The pan-European FTSEurofirst 300 index fell by 0.73%, the Eurozone EuroStoxx 50 by 1.07% and the Stoxx 600 by 0.72%. The latter posted its first decline of the week.

On Thursday, market players took note of the fact that US producer prices rose in January at their fastest pace in seven months, and that a surprise drop in jobless claims was reported, testifying to the tenacity of inflation and the strength of the labor market.

Shortly after the release of these indicators, two Fed officials, Loretta Mester and James Bullard - who are not voting members of the committee this year - said that the US central bank probably should have raised rates further in early February.

"Data in the US continues to suggest that the economy is in better shape than many had expected, fueling expectations that the Fed will need to tighten policy further beyond the current quarter," said Mark Haefele at UBS Global Wealth Management,

Goldman Sachs has revised upwards its expectations for US rates, now forecasting three further hikes this year (in March, May and June), of a quarter-point each time.

VALUES IN EUROPE

Hermès is down 0.46% despite solid quarterly results, with analysts suggesting that the share's recent performance suggests that most of the good news has already been priced in.

Teleperformance lost 2.70% after reporting lower-than-expected quarterly sales growth and full-year profit.

On the upside, Air France-KLM gained 5.95% and Ubisoft 3.99% following the publication of good results and forecasts.

RATES

The yield on ten-year US Treasury notes, at 3.8921%, the highest since the end of December, posted its fourth session of gains, a move favored by a series of solid statistics that prompted investors to reassess the levels at which global interest rates would peak.

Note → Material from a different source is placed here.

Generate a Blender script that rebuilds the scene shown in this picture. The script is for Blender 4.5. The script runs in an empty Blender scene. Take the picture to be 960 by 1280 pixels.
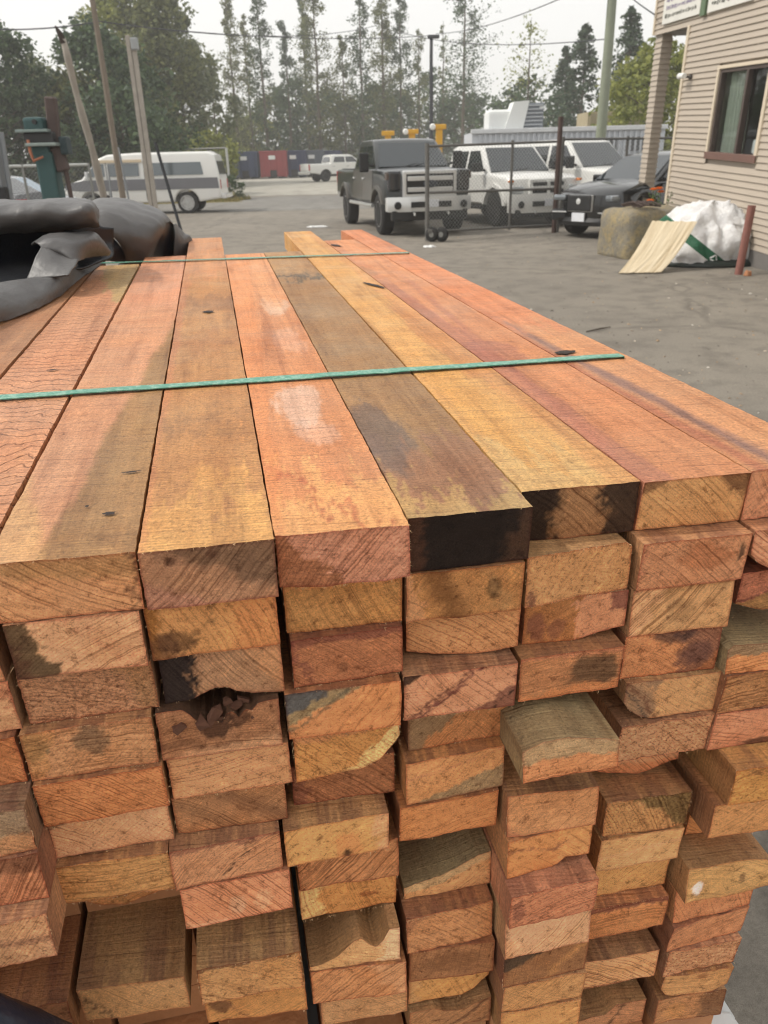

In Europe, yields on benchmark government bonds followed suit: the German ten is at 2.511%, up around three basis points, and the French OAT of the same maturity is approaching 3%.

The yield on the two-year Bund, more sensitive to rate expectations, reached its highest level since October 2008 at 2.943%.

FOREIGN EXCHANGE

For the same reasons, the dollar appreciated by 0.7% against a reference basket. The euro fell to $1.0622, its lowest level since January 6.

OIL

The oil market fell by more than 2% and is heading for a negative weekly performance on the prospect that the Fed's monetary tightening will intensify and curb demand.

Brent crude lost 2.78% to $82.77 a barrel, and West Texas Intermediate (WTI) 2.94% to $76.18.